Mr. McCain also argues that the Internet deserves special treatment because it is nifty -- it's an "engine of growth," cyberspace is the new frontier ("President Jefferson did not send a revenue agent to ride herd on Lewis and Clark") and all that. And of course e-business does claim to be special -- but that's what they all say. When I buy from Amazon instead of my local bookstore, should I feel proud because I am helping settle the electronic frontier or guilty because I am undermining an institution that I will miss when it is gone? Anyway, conservatives are supposed to be against the idea of "picking winners," a.k.a. industrial policy -- that is, having the government second-guess the market, according some sectors special treatment because it thinks that they are more equal than others.

Mr. McCain is not alone in his position.

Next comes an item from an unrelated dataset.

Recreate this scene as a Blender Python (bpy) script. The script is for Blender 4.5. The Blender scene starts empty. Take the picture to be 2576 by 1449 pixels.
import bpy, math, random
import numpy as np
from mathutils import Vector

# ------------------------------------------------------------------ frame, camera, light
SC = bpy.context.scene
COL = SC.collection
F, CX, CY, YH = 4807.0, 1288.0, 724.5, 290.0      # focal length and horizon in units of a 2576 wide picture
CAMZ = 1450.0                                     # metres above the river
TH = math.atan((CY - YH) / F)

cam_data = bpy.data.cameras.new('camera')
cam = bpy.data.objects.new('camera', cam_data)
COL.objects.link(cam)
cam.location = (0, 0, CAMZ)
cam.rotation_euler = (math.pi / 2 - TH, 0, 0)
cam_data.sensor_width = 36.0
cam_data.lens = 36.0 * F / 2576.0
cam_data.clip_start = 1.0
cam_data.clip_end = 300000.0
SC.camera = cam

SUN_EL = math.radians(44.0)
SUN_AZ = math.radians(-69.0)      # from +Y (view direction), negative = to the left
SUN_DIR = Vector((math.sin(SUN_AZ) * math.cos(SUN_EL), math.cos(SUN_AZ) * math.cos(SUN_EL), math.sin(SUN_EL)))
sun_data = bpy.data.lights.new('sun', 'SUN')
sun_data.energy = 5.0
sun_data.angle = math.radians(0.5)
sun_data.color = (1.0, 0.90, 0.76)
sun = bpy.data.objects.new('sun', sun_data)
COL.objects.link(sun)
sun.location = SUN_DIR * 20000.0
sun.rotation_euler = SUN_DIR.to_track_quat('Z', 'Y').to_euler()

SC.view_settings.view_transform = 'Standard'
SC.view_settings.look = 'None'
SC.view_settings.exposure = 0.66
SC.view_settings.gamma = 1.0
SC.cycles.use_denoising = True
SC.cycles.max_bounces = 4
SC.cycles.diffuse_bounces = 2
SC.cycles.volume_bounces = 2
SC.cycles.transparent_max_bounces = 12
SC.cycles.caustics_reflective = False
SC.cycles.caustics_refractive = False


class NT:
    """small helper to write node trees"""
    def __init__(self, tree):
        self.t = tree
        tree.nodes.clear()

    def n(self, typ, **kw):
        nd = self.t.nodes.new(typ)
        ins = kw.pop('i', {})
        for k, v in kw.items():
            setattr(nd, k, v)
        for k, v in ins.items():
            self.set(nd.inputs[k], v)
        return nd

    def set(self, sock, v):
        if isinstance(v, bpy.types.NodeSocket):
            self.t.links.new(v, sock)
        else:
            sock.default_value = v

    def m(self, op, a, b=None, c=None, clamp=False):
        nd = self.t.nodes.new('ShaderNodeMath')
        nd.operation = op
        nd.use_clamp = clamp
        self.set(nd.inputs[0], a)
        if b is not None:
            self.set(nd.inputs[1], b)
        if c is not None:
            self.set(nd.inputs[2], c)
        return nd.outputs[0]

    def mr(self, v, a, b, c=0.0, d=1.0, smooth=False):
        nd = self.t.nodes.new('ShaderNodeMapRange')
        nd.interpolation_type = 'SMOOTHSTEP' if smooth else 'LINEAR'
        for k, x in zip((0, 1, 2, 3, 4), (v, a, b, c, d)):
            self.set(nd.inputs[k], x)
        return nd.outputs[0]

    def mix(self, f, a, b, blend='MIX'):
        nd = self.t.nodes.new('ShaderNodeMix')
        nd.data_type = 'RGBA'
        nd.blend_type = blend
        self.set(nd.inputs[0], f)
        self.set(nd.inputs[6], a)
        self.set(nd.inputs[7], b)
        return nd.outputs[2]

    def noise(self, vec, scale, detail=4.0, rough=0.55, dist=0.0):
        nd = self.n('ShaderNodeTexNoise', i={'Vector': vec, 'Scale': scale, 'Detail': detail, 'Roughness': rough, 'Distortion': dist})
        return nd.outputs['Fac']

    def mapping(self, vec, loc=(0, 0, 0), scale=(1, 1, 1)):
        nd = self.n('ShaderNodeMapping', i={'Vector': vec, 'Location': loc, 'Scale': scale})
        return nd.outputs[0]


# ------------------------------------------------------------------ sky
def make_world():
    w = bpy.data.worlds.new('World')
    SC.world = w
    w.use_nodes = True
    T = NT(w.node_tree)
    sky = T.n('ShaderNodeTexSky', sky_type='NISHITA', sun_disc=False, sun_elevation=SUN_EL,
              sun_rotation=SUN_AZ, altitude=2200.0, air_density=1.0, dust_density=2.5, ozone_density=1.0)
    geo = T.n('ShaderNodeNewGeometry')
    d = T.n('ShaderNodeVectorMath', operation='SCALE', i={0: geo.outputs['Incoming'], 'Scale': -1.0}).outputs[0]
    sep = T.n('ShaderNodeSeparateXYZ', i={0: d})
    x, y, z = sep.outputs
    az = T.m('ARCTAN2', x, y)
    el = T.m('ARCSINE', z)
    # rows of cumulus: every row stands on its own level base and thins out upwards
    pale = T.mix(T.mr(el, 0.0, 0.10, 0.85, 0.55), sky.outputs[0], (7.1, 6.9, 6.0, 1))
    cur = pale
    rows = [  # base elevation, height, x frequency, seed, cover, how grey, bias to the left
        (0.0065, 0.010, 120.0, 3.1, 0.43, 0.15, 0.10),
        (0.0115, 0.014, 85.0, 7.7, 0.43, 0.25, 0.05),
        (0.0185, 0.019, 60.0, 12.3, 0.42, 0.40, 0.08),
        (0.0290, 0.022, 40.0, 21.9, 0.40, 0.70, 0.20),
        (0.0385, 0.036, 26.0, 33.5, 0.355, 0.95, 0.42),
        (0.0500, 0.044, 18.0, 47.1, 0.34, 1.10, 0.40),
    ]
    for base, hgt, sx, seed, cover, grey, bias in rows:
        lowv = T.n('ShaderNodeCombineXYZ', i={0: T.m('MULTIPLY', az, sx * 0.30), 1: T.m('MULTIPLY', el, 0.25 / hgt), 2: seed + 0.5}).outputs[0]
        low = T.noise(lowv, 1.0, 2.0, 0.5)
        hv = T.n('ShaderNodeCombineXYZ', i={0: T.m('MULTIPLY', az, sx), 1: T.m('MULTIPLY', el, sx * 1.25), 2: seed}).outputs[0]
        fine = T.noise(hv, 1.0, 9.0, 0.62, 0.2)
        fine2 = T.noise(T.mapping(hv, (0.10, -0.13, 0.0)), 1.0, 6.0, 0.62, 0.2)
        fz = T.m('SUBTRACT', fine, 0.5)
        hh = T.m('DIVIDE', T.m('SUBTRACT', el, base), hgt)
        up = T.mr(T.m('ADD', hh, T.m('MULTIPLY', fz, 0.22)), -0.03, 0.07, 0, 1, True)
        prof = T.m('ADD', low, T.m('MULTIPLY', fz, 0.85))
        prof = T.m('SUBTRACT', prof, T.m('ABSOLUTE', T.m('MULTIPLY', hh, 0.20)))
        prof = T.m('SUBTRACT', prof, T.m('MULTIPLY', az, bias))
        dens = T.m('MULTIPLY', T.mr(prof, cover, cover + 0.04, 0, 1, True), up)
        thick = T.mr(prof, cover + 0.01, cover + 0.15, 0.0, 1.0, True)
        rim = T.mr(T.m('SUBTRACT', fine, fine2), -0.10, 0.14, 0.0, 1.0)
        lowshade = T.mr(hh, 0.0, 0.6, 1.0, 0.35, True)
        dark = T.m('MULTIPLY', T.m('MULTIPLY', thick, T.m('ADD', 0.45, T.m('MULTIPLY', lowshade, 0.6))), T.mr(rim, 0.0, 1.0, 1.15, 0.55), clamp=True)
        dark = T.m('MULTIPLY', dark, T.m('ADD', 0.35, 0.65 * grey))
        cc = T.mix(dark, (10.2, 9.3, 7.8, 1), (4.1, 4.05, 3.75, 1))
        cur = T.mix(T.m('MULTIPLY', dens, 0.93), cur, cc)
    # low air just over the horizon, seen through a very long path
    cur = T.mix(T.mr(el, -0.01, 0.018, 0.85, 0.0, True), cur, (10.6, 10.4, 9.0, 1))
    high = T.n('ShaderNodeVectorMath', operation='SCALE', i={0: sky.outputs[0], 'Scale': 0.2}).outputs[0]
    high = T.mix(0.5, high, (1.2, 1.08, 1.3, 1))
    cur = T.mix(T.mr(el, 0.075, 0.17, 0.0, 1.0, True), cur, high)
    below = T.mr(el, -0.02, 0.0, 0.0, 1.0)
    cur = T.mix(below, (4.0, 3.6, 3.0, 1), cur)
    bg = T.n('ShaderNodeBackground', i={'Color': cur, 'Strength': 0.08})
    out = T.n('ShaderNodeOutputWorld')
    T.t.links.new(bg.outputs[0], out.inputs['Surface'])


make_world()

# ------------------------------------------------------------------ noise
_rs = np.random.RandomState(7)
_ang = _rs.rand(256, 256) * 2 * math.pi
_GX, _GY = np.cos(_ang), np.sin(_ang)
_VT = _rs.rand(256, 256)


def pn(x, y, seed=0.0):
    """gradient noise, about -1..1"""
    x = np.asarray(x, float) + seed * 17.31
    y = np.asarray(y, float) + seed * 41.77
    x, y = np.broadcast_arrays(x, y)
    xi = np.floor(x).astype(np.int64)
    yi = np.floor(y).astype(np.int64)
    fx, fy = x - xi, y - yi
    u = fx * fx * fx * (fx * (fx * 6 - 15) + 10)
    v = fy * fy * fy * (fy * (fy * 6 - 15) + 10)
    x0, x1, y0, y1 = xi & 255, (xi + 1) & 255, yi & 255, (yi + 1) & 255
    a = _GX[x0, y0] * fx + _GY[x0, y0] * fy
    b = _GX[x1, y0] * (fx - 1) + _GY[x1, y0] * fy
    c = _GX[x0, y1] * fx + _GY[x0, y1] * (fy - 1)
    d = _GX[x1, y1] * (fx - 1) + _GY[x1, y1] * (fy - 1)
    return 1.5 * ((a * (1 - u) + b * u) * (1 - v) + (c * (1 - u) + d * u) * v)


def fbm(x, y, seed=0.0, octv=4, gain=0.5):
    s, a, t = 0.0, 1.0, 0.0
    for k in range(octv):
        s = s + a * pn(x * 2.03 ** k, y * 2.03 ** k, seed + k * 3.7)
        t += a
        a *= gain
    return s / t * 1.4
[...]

Right-wing think tanks like the Heritage Foundation have blithely brushed aside the normal principles of taxation and their usual opposition to industrial policy -- not to mention their usual solicitude for states' rights! -- when it comes to the Internet. I have always assumed, however, that this is basically a fund-raising ploy. Opposing Internet taxes panders both to crude anti-tax conservatives -- who don't really want to live without a government but can't bring themselves to admit that any tax is necessary -- and to the new money of the cyberelite, which like any elite thinks that it deserves special treatment.

I'd like to think that Mr. McCain isn't engaged in that kind of pandering. So let's hope he's just confused.